More than anything, this escalation highlights the security threat from Hamas in Gaza, which still holds de facto power on the ground despite forming a unity government with Fatah on April 23. The Palestinian Authority's lack of authority in Gaza, which is supposed to come under the security and military mandate of the newly formed unity government, was highlighted in a previous blog post and can be found here.

Indeed, the timing of these rocket attacks, corresponding with the kidnap and murder of the three Israeli youths, is unlikely to be coincidental. Continued aggression from Hamas further highlights cracks in the new unity-government sworn in last month, showing that President Abbas is either unable or unwilling to stop rockets being fired by operatives from Hamas, his partner in his "technocratic government."

The depth of this political rift is evident not only in the exchange of digs between Fatah and Hamas over the past 18 days about whether to cooperate with Israel in the search for the missing teens, but also in direct statements from Hamas officials themselves about their continued control of the Gaza Strip.

Perhaps most telling of the situation on the ground is a recent statement from Hamas' Deputy Leader, Moussa Abu-Marzouk, who was in fact tasked with ‘reconciliation' with Fatah. Marzouk, deputy to Hamas' political bureau leader, Khaled Mashal, took to his Facebook page on Sunday to stress that Hamas "was on the verge of reasserting political control over the Gaza Strip in light of a leadership void."

He continued:

"The PA has besieged Gaza before the others have done so."
"Today, who is responsible for Gaza's civil servants? Who is responsible for its border crossings? ... Who is responsible for ending its siege? Who is responsible for its electricity?
"Today, I fear that Hamas is being called to return, in order to safeguard the security and well-being of its residents. Gaza does not live in a void; it is neither under the responsibility of the previous government nor is it under the responsibility of the unity government."

Meanwhile, hours after the three youths' bodies were discovered on Monday evening, the IAF launched a series of aerial attacks on Gaza in response to 18 rockets being fired from the Strip into southern Israel since Sunday. Speaking to the Times of Israel, IDF Spokesman, Lt. Col. Peter Lerner, noted that the air raids were a response to rockets fired from the Gaza Strip into the Eshkol region, which caused damage to several cars and a packaging factory.

Lerner stated:

"The IDF will continue to act in order to restore the peaceful living to the civilians of the state of Israel. The Hamas terror organization and its extensions are solely responsible for any terror activities emanating from the Gaza Strip."

It is clear that tension is mounting on Israel's border with Gaza and at present, shows little sign of abating. Still, there are many unknowns. What does this mean for the future of the Palestinian unity-government? How far will Israel go in cracking down on Hamas and stopping the rockets? What of the fate of the suspected murderers?

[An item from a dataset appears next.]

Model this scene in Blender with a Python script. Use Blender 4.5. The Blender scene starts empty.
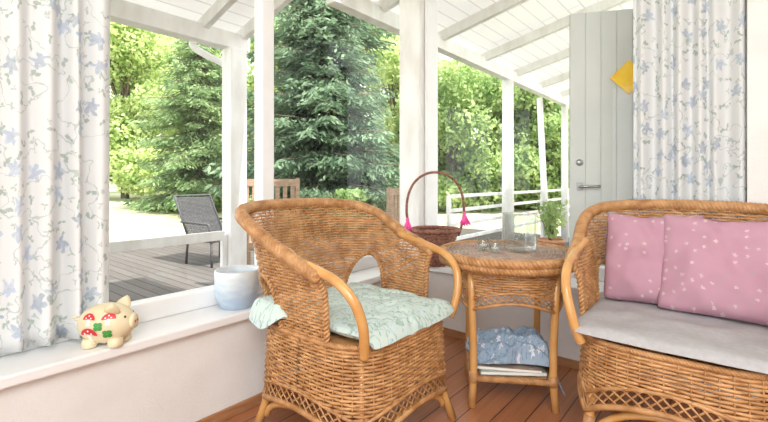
import bpy, math, random
import numpy as np
from mathutils import Vector, Matrix, noise
PI=math.pi
C=bpy.context.scene.collection
random.seed(5)
bpy.context.scene.view_settings.view_transform='Standard'

# ------------------------------------------------------------ materials
def nt(name):
    m=bpy.data.materials.new(name); m.use_nodes=True
    t=m.node_tree; n=t.nodes; b=n['Principled BSDF']; return m,t,n,t.links,b
def rgb(c): return (c[0],c[1],c[2],1)
def setcol(b,n,l,src,c1,c2,p1=.35,p2=.65):
    r=n.new('ShaderNodeValToRGB'); r.color_ramp.elements[0].color=rgb(c1); r.color_ramp.elements[1].color=rgb(c2)
    r.color_ramp.elements[0].position=p1; r.color_ramp.elements[1].position=p2
    l.new(src,r.inputs[0]); return r.outputs[0]
def mat(name,c1,c2=None,rough=.5,scale=20,bump=0,bscale=None,stretch=(1,1,1),metal=0,spec=.5,coat=0):
    m,t,n,l,b=nt(name)
    b.inputs['Roughness'].default_value=rough; b.inputs['Metallic'].default_value=metal
    b.inputs['Specular IOR Level'].default_value=spec; b.inputs['Coat Weight'].default_value=coat
    tc=n.new('ShaderNodeTexCoord'); mp=n.new('ShaderNodeMapping'); mp.inputs['Scale'].default_value=stretch
    l.new(tc.outputs['Object'],mp.inputs[0])
    nz=n.new('ShaderNodeTexNoise'); nz.inputs['Scale'].default_value=scale; nz.inputs['Detail'].default_value=4
    l.new(mp.outputs[0],nz.inputs['Vector'])
    c2=c2 or tuple(min(1,x*1.12) for x in c1)
    l.new(setcol(b,n,l,nz.outputs['Fac'],c1,c2),b.inputs['Base Color'])
    if bump:
        nb=n.new('ShaderNodeTexNoise'); nb.inputs['Scale'].default_value=bscale or scale*3; nb.inputs['Detail'].default_value=5
        l.new(mp.outputs[0],nb.inputs['Vector'])
        bp=n.new('ShaderNodeBump'); bp.inputs['Strength'].default_value=bump; bp.inputs['Distance'].default_value=.004
        l.new(nb.outputs['Fac'],bp.inputs['Height']); l.new(bp.outputs[0],b.inputs['Normal'])
    return m
def addtransl(m,col,k):
    n=m.node_tree.nodes; l=m.node_tree.links; b=n['Principled BSDF']
    tr=n.new('ShaderNodeBsdfTranslucent'); tr.inputs[0].default_value=rgb(col); ms=n.new('ShaderNodeMixShader'); ms.inputs[0].default_value=k
    l.new(b.outputs[0],ms.inputs[1]); l.new(tr.outputs[0],ms.inputs[2]); l.new(ms.outputs[0],n['Material Output'].inputs[0])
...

Writing for Haaretz, Amos Harel, comments that pressure will continue to mount on President Abbas to walk away from his unity pact with Hamas.

Harel notes:

"In the diplomatic sphere, the finding of the bodies will increase pressure on Palestinian President Mahmoud Abbas to break with Hamas. This has already happened to some extent, since the kidnapping worsened relations between Hamas and Abbas' Fatah party."
"But it's still hard to see Abbas complying with Netanyahu's demand that he break up the technocratic unity government he formed in cooperation with Hamas."

Much of the media commentary over the past 24 hours has been based on speculation because no one really knows what lies ahead. What is abundantly clear, however, is that the Gaza Strip remains an enclave under Hamas military control and that the PA is powerless to deter its political "partner" from launching rocket attacks on Israeli civilians or kidnapping Israeli teenagers on their way home from school. Equally clear is that Israel will no longer be stymied from responding to rocket attacks from Gaza due to the ‘fiction' that the Strip is under the control of a "moderate" Palestinian unity-government.